Former Art Magazine Editor Lindsay Pollock Has Been Named Head of Communications at the Whitney Museum

The former 'Art in America' editor is the latest journalist to make the move into PR.

Lindsay Pollock. Photo by Zach Gross

The former editor in chief of Art in America magazine Lindsay Pollock is joining New York’s Whitney Museum of American Art as its chief communications and content officer.

Pollock, who officially joins the museum on May 7, is the latest journalist to make the leap into the commercial and public-relations realms of the art world, following a string of writers in recent years who have decamped to various positions with galleries, art fairs, and industry PR.

Calling the museum “one of the most dynamic and vibrant art institutions in the US,” Pollock said in a statement that she is “sincerely honored to be part of the talented team helping to shape the Whitney’s next chapter.” She also noted that it “happens to have been founded by a visionary woman”—Gertrude Vanderbilt Whitney.
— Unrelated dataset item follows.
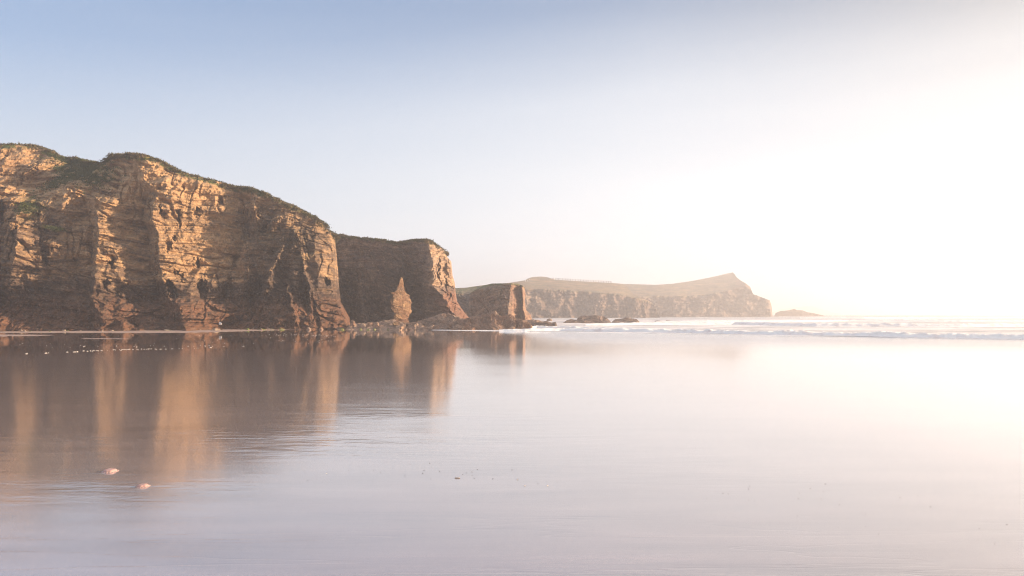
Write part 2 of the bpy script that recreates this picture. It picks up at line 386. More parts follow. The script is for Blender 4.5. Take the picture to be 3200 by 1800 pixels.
# the long headland
TOP_H = poly([(1500,893),(1583,885),(1615,880),(1640,876),(1650,870),(1662,866),(1690,864),(1710,866),(1725,871),(1735,874),(1800,878),(1910,884),(1940,886.5),(1958,893),(1975,915),(2000,930),(2025,939),(2040,949),(2050,966),(2066,1001)])
EDGE_H = poly([(1500,905),(1640,903),(1750,906),(1850,913),(1937,920),(1972,929),(2025,940),(2048,955),(2070,975)])
RIGHT_H = poly([(880,2040),(925,1990),(933,2008),(941,2030),(955,2044),(970,2052),(990,2060),(1010,2066)])
def depthH(PX, PY):
    e = EDGE_H(PX) + 3.5 * fbm(PX / 26, 3.0, 0, 4)
    up = np.maximum(EDGE_H(PX) - PY, 0)
    q = np.exp(-up / 5)
    base = 320 + (PX - 1600) * .07 + 3 * fbm(PX / 90, PY / 60, 2, 4) + q * (5 * fbm(PX / 45, PY / 70, 9, 4) + 2.2 * ridged(PX / 34, PY / 45, 3, 4)) + 1.2 * fbm(PX / 50, PY / 5, 4, 4)
    return base + up * 2.3 + 2.2 * np.maximum(875 - PY, 0) * 0 + .25 * np.maximum(PY.max() - PY, 0) * .1
def attrsH(PX, PY, X, Y, Z):
    e = EDGE_H(PX) + 3.5 * fbm(PX / 26, 3.0, 0, 4)
    g = sstep(8, -2, PY - e + 4 * fbm(X / 12, Z / 4, 2, 3))
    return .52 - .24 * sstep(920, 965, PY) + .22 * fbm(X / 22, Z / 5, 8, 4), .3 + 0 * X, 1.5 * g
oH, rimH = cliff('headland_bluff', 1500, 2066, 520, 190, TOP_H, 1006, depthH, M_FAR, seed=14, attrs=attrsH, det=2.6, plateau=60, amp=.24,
                 dip=.02)
finish(oH, 'grass topped headland bluff with a long low brown cliff, carrying the fence', 'headland')

TOP_K = poly([(1850,884),(1900,886),(1960,887.5),(2000,888.5),(2050,890),(2100,887),(2150,880),(2200,871),(2250,860),(2275,854),(2290,851),(2296,857),(2303,867),(2315,877),(2330,885),(2345,895),(2355,910),(2362,920),(2380,922),(2395,930),(2405,938)])
RIGHT_K = poly([(850,2300),(900,2350),(925,2385),(938,2406),(950,2410),(965,2412),(985,2414),(1005,2416)])
EDGE_K = poly([(1850,935),(1900,935),(2050,926),(2150,925),(2230,918),(2290,905),(2330,896),(2405,940)])
def depthK(PX, PY):
    e = EDGE_K(PX) + 4 * fbm(PX / 30, 7.0, 0, 4)
    e = EDGE_K(PX)
    q = np.exp(-np.maximum(e - PY, 0) / 6)
    base = 425 + (PX - 1950) * .08 + 1.6 * fbm(PX / 50, PY / 6, 4, 4) + 5 * fbm(PX / 90, PY / 60, 5, 4) + q * (6 * fbm(PX / 50, PY / 60, 8, 4) + 2.5 * ridged(PX / 34, PY / 36, 6, 4))
    return base + np.maximum(e - PY, 0) * 2.5
def attrsK(PX, PY, X, Y, Z):
    e = EDGE_K(PX) + 4 * fbm(PX / 30, 7.0, 0, 4)
    g = sstep(8, -4, PY - e + 5 * fbm(X / 14, Z / 5, 2, 3)) * sstep(2330, 2270, PX)
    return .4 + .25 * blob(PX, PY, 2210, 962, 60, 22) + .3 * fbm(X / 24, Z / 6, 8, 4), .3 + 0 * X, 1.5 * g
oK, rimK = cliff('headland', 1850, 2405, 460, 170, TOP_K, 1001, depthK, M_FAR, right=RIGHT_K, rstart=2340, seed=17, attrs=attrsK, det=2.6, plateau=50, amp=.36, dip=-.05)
finish(oK, 'far end of the headland rising to a rocky peak above the surf', 'headland')

# ------------------------------------------------------------------ rocks
def icosphere(sub):
    import bmesh
    bm = bmesh.new(); bmesh.ops.create_icosphere(bm, subdivisions=sub, radius=1)
    v = np.array([x.co[:] for x in bm.verts]); f = np.array([[x.index for x in p.verts] for p in bm.faces]); bm.free()
    return v, f
ICO = {s: icosphere(s) for s in (2, 3, 4, 5)}
def boulder(name, px0, px1, pytop, pybase, mat, seed, D=None, ratio=.7, moss=0., tone=.4, rust=.3, rough=1.0, sub=4, lean=0.0, flat=0.0):
    D = D or ground_d(pybase)
    w, h = (px1 - px0) * D / F / 2, (pybase - pytop) * D / F
    v, f = ICO[sub]; v = v.copy()
    r = np.random.default_rng(seed)
    for _ in range(9):                                            # cleave planes off the ball so that it has faces
        n = r.normal(size=3); n[2] = abs(n[2]) * .8; n /= np.linalg.norm(n); d = r.uniform(.55, .88)
        s = v @ n; v = v - np.maximum(s - d, 0)[:, None] * n
    v = v * (1 + rough * (.16 * fbm(v[:, 0] * 1.6 + seed, v[:, 1] * 1.6, v[:, 2] * 2.4, 4) + .05 * ridged(v[:, 0] * 4 + seed, v[:, 1] * 4, v[:, 2] * 7, 3)))[:, None]
    v[:, 2] = np.where(v[:, 2] < -.15, -.15 + (v[:, 2] + .15) * .3, v[:, 2])
    mx = np.abs(v[:, 0]).max(); top = v[:, 2].max()
    v[:, 0] *= w / mx; v[:, 1] *= w * ratio / mx; v[:, 2] *= h / top
    v[:, 0] += lean * v[:, 2]
    me = raw_mesh(name, v, f, False if rough > .9 else True)
    attr(me, 'tone', np.full(len(v), tone) + .1 * r.normal(size=1)); attr(me, 'rust', np.full(len(v), rust))
    attr(me, 'moss', moss * sstep(0, h * .5, v[:, 2])); attr(me, 'bed', v[:, 2] + .3 * v[:, 0] + r.uniform(0, 50))
    o = link(name, me, mat)
    o.location = (gx((px0 + px1) / 2, D), D, gz(pybase, D)); return o

def outcrop(name, sil, Dfront, Dback, mat, seed, ncol=220, nrow=110, tone=.35, rust=.3, moss=0., dip=.5, amp=1.0, zmin=-.3, tonef=None):
    """jagged wave-cut rock: slabs dipping in one direction under a skyline"""
    s = poly(sil); px = np.linspace(sil[0][0], sil[-1][0], ncol)
    v = np.linspace(0, 1, nrow)
    PX, V = np.meshgrid(px, v)
    D = Dfront + (Dback - Dfront) * V + .5 * fbm(PX / 40, V * 2, seed, 3)
    Dm = Dfront + (Dback - Dfront) * .6
    h = np.maximum(gz(s(PX), Dm), 0)
    X = gx(PX, D)
    prof = sstep(0, .55, V) * sstep(1.0, .72, V)
    step = np.clip(prof + .22 * fbm(X / 1.6, D / 1.6, seed, 4) * (prof > 0.02), 0, 1.15)
    q = X * dip + D * .35                                             # slab coordinate
    slab = (q / 1.1 + .5 * perlin(X / 2, D / 2, seed)) % 1.0
    Z = h * step * (.8 + .2 * slab) + amp * (.34 * ridged(X / 1.5, D / 1.1, seed, 4) - .12 + .55 * (slab - .5)) * sstep(0, .2, V) * sstep(0, .6, h)
    Z = Z + .05 * fbm(X / .35, D / .35, seed + 3, 3)
    Z = np.minimum(Z, gz(s(PX) - 2, D) + .1 * perlin(X, D, 2))
    edge = sstep(0, .04, V) * sstep(1, .96, V) * sstep(0, .03, (PX - px[0]) / (px[-1] - px[0])) * sstep(1, .97, (PX - px[0]) / (px[-1] - px[0]))
    Z = Z * edge + zmin * (1 - edge)
    me = grid_mesh(name, X, D, Z, smooth=False)
    nn = fbm(X / 2, D / 2, seed, 3)
    attr(me, 'tone', np.clip(tone + .2 * nn, 0, 1)); attr(me, 'rust', np.clip(rust + .3 * nn, 0, 1)); attr(me, 'moss', np.clip(moss + 0 * X, 0, 1)); attr(me, 'bed', Z + .6 * q)
    return link(name, me, mat)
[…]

From 2011 to 2017, Pollock was editor-in-chief of Art in America, which is part of a stable of publications owned by the newsprint mogul and art collector Peter Brant. Pollock remained at the helm throughout the magazine’s 2015 merger with ARTnews magazine—a move that signaled broader shifts in the art media landscape at the time—just a year after ARTnews had been acquired by Polish publisher Sergey Skaterschikov. Pollock stepped down from Art in America in April 2017.

Prior to her position at Art in America, Pollock worked for a number of other publications, often specializing in the art market, including for Bloomberg News, the Art Newspaper, and the now-defunct New York Sun. She also authored a well-received biography of pioneering art dealer Edith Halpert, titled The Girl with the Gallery (Public Affairs 2006).  Earlier in her career, she worked as marketing director for the Central Park Conservancy and marketing manager at Sotheby’s.

Pollock earned a B.A. in art history from Barnard College and a M.S. from the Columbia University Graduate School of Journalism.